Un ambiente similar se vive en las afueras del Colegio María Angélica Idrobo, que comparte hasta este período las instalaciones con el Colegio Manuela Cañizares, en la 6 de Diciembre y Lizardo García, en La Mariscal.
Aunque ahí la alegría estudiantil no desaparecerá, porque por el momento solo se cambiarán las alumnas de 8°, 9° y 10° del Idrobo, también se siente un aire nostálgico. Cristina Maldonado tiene un restaurante frente al colegio, en la Lizardo García.
Dice que ha comentado con las profesoras que ya empezaba a extrañar a las jóvenes. “Las niñas son una alegría. Una les vende con cariño y ellas siempre salen con sus chistes”. Las estudiantes consumen aquí almuerzos, papas fritas, papipollos, mote o chochos con tostado a diario.
Según su experiencia, las estudiantes que se cambiarán de local, “las más chiquitas”, son las que más comen sus productos y los de otros locales, cuando salen en las noches. “Ellas dejan su carné, su cuaderno, su calculadora, para que yo les fíe. También me piden que les deje esperar aquí hasta que les vengan a ver los papás o los enamorados. Aquí pasan conmigo. Son unas lindas”.
Otro de los lugares que las chicas frecuentan son las papelerías y sitios de alquiler de Internet. Carla González y Katherine Barco revisaban su Facebook, antes de entrar a clases.
Ellas están listas para ir al nuevo colegio. “Allá es más grande y es más chévere. Además va a ser ya nuestro”, dice Carla.
Ambas viven en el norte de Quito, por lo que les conviene ir a El Condado. Lo que extrañarán es tener todo a la mano. En el nuevo barrio aún no cuentan con tantos locales comerciales cercanos.

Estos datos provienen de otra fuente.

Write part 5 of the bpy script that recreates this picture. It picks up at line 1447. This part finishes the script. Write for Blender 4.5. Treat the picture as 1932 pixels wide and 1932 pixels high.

María Vilagómez atiende en este lugar. Dice que sus vecinas llenan el local cuando está cerca la hora de entrada, al mediodía. “Aquí vienen a imprimir, a terminar los deberes, a chatear, de todo hacen. Claro que se les va a extrañar. A algunas ya me las conozco. Nos va a hacer falta el alboroto que nos hacen al mediodía”.